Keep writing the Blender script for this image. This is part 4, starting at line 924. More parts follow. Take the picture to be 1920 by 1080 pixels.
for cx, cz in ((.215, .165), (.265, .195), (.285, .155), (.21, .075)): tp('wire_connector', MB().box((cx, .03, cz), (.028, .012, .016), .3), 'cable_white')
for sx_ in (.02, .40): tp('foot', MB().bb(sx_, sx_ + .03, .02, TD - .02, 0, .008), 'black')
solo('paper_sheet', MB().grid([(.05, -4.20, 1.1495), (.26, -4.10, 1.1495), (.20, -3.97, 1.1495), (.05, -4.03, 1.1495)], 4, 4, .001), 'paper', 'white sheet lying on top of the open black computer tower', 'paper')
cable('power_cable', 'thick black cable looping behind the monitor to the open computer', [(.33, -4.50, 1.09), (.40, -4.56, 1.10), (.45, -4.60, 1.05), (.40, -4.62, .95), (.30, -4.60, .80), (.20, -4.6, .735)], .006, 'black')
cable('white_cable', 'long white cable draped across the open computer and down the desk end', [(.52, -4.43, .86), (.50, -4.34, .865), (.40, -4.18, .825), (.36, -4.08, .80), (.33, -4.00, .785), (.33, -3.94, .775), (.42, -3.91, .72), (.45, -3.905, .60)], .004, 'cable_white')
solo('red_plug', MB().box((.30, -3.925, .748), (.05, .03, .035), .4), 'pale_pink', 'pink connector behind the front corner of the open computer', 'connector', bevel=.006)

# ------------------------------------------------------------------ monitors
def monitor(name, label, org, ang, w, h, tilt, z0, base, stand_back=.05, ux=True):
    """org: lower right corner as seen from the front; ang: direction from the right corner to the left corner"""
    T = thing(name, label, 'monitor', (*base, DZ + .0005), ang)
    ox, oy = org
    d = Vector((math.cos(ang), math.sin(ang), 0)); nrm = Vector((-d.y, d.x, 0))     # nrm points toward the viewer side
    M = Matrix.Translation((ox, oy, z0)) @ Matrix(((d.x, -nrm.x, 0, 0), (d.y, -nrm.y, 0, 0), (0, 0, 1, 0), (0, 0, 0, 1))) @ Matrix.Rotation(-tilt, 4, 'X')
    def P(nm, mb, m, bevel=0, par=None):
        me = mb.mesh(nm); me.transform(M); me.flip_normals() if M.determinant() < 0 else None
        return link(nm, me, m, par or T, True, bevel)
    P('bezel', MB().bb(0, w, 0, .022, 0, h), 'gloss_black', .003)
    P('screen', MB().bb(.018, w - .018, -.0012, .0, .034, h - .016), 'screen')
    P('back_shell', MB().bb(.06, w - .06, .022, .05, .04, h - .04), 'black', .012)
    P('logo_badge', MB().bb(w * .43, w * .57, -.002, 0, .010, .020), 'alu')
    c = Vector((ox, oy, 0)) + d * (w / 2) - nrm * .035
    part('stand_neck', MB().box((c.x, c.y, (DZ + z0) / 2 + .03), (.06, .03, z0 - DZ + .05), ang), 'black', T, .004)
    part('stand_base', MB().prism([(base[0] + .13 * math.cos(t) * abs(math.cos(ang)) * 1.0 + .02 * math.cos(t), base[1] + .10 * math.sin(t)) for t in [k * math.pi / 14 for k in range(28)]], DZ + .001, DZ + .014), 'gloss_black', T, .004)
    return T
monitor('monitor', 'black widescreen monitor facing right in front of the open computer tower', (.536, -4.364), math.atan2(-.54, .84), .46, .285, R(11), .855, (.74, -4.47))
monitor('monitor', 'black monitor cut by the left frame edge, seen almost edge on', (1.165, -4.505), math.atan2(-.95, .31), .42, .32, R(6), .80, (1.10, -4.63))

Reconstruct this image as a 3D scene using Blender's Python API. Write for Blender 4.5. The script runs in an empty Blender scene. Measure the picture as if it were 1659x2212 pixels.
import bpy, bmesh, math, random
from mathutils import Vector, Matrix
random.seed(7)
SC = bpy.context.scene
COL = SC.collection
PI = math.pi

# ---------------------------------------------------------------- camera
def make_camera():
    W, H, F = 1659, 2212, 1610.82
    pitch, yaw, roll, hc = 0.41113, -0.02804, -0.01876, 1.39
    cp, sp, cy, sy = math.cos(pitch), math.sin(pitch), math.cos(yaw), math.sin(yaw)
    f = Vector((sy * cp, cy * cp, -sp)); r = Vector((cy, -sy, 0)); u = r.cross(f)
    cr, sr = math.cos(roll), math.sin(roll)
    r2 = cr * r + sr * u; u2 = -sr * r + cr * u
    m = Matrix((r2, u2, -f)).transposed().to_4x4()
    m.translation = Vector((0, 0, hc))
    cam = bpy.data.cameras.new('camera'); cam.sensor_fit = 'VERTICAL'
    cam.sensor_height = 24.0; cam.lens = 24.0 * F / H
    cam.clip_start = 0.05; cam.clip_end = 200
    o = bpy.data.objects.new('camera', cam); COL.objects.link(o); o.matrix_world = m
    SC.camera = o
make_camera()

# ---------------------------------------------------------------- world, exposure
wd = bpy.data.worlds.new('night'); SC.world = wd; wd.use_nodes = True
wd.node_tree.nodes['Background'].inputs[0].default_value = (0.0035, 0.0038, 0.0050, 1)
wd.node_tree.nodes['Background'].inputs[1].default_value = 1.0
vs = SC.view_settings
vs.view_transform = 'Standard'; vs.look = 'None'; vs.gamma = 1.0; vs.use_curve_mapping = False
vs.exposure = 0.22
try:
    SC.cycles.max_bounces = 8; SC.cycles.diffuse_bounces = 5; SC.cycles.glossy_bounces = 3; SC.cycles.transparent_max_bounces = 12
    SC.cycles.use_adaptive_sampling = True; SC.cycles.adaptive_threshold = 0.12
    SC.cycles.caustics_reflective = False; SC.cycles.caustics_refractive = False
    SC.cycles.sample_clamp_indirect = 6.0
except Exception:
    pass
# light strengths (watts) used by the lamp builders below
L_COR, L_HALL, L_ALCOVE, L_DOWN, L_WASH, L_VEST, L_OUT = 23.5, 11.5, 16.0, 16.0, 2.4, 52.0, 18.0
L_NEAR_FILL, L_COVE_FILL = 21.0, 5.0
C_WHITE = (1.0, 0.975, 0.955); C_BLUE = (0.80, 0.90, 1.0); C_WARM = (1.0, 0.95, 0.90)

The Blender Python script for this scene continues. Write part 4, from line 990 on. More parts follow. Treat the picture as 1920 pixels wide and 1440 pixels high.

▸ INSTRUCTIONS TO FOLLOW
Reproduce each record shown above without altering a single word.

▸ THE RESULT
Keep writing the Blender script for this image. This is part 4, starting at line 924. More parts follow. Take the picture to be 1920 by 1080 pixels.
for cx, cz in ((.215, .165), (.265, .195), (.285, .155), (.21, .075)): tp('wire_connector', MB().box((cx, .03, cz), (.028, .012, .016), .3), 'cable_white')
for sx_ in (.02, .40): tp('foot', MB().bb(sx_, sx_ + .03, .02, TD - .02, 0, .008), 'black')
solo('paper_sheet', MB().grid([(.05, -4.20, 1.1495), (.26, -4.10, 1.1495), (.20, -3.97, 1.1495), (.05, -4.03, 1.1495)], 4, 4, .001), 'paper', 'white sheet lying on top of the open black computer tower', 'paper')
cable('power_cable', 'thick black cable looping behind the monitor to the open computer', [(.33, -4.50, 1.09), (.40, -4.56, 1.10), (.45, -4.60, 1.05), (.40, -4.62, .95), (.30, -4.60, .80), (.20, -4.6, .735)], .006, 'black')
cable('white_cable', 'long white cable draped across the open computer and down the desk end', [(.52, -4.43, .86), (.50, -4.34, .865), (.40, -4.18, .825), (.36, -4.08, .80), (.33, -4.00, .785), (.33, -3.94, .775), (.42, -3.91, .72), (.45, -3.905, .60)], .004, 'cable_white')
solo('red_plug', MB().box((.30, -3.925, .748), (.05, .03, .035), .4), 'pale_pink', 'pink connector behind the front corner of the open computer', 'connector', bevel=.006)

# ------------------------------------------------------------------ monitors
def monitor(name, label, org, ang, w, h, tilt, z0, base, stand_back=.05, ux=True):
    """org: lower right corner as seen from the front; ang: direction from the right corner to the left corner"""
    T = thing(name, label, 'monitor', (*base, DZ + .0005), ang)
    ox, oy = org
    d = Vector((math.cos(ang), math.sin(ang), 0)); nrm = Vector((-d.y, d.x, 0))     # nrm points toward the viewer side
    M = Matrix.Translation((ox, oy, z0)) @ Matrix(((d.x, -nrm.x, 0, 0), (d.y, -nrm.y, 0, 0), (0, 0, 1, 0), (0, 0, 0, 1))) @ Matrix.Rotation(-tilt, 4, 'X')
    def P(nm, mb, m, bevel=0, par=None):
        me = mb.mesh(nm); me.transform(M); me.flip_normals() if M.determinant() < 0 else None
        return link(nm, me, m, par or T, True, bevel)
    P('bezel', MB().bb(0, w, 0, .022, 0, h), 'gloss_black', .003)
    P('screen', MB().bb(.018, w - .018, -.0012, .0, .034, h - .016), 'screen')
    P('back_shell', MB().bb(.06, w - .06, .022, .05, .04, h - .04), 'black', .012)
    P('logo_badge', MB().bb(w * .43, w * .57, -.002, 0, .010, .020), 'alu')
    c = Vector((ox, oy, 0)) + d * (w / 2) - nrm * .035
    part('stand_neck', MB().box((c.x, c.y, (DZ + z0) / 2 + .03), (.06, .03, z0 - DZ + .05), ang), 'black', T, .004)
    part('stand_base', MB().prism([(base[0] + .13 * math.cos(t) * abs(math.cos(ang)) * 1.0 + .02 * math.cos(t), base[1] + .10 * math.sin(t)) for t in [k * math.pi / 14 for k in range(28)]], DZ + .001, DZ + .014), 'gloss_black', T, .004)
    return T
monitor('monitor', 'black widescreen monitor facing right in front of the open computer tower', (.536, -4.364), math.atan2(-.54, .84), .46, .285, R(11), .855, (.74, -4.47))
monitor('monitor', 'black monitor cut by the left frame edge, seen almost edge on', (1.165, -4.505), math.atan2(-.95, .31), .42, .32, R(6), .80, (1.10, -4.63))

Reconstruct this image as a 3D scene using Blender's Python API. Write for Blender 4.5. The script runs in an empty Blender scene. Measure the picture as if it were 1659x2212 pixels.
import bpy, bmesh, math, random
from mathutils import Vector, Matrix
random.seed(7)
SC = bpy.context.scene
COL = SC.collection
PI = math.pi

# ---------------------------------------------------------------- camera
def make_camera():
    W, H, F = 1659, 2212, 1610.82
    pitch, yaw, roll, hc = 0.41113, -0.02804, -0.01876, 1.39
    cp, sp, cy, sy = math.cos(pitch), math.sin(pitch), math.cos(yaw), math.sin(yaw)
    f = Vector((sy * cp, cy * cp, -sp)); r = Vector((cy, -sy, 0)); u = r.cross(f)
    cr, sr = math.cos(roll), math.sin(roll)
    r2 = cr * r + sr * u; u2 = -sr * r + cr * u
    m = Matrix((r2, u2, -f)).transposed().to_4x4()
    m.translation = Vector((0, 0, hc))
    cam = bpy.data.cameras.new('camera'); cam.sensor_fit = 'VERTICAL'
    cam.sensor_height = 24.0; cam.lens = 24.0 * F / H
    cam.clip_start = 0.05; cam.clip_end = 200
    o = bpy.data.objects.new('camera', cam); COL.objects.link(o); o.matrix_world = m
    SC.camera = o
make_camera()

# ---------------------------------------------------------------- world, exposure
wd = bpy.data.worlds.new('night'); SC.world = wd; wd.use_nodes = True
wd.node_tree.nodes['Background'].inputs[0].default_value = (0.0035, 0.0038, 0.0050, 1)
wd.node_tree.nodes['Background'].inputs[1].default_value = 1.0
vs = SC.view_settings
vs.view_transform = 'Standard'; vs.look = 'None'; vs.gamma = 1.0; vs.use_curve_mapping = False
vs.exposure = 0.22
try:
    SC.cycles.max_bounces = 8; SC.cycles.diffuse_bounces = 5; SC.cycles.glossy_bounces = 3; SC.cycles.transparent_max_bounces = 12
    SC.cycles.use_adaptive_sampling = True; SC.cycles.adaptive_threshold = 0.12
    SC.cycles.caustics_reflective = False; SC.cycles.caustics_refractive = False
    SC.cycles.sample_clamp_indirect = 6.0
except Exception:
    pass
# light strengths (watts) used by the lamp builders below
L_COR, L_HALL, L_ALCOVE, L_DOWN, L_WASH, L_VEST, L_OUT = 23.5, 11.5, 16.0, 16.0, 2.4, 52.0, 18.0
L_NEAR_FILL, L_COVE_FILL = 21.0, 5.0
C_WHITE = (1.0, 0.975, 0.955); C_BLUE = (0.80, 0.90, 1.0); C_WARM = (1.0, 0.95, 0.90)

The Blender Python script for this scene continues. Write part 4, from line 990 on. More parts follow. Treat the picture as 1920 pixels wide and 1440 pixels high.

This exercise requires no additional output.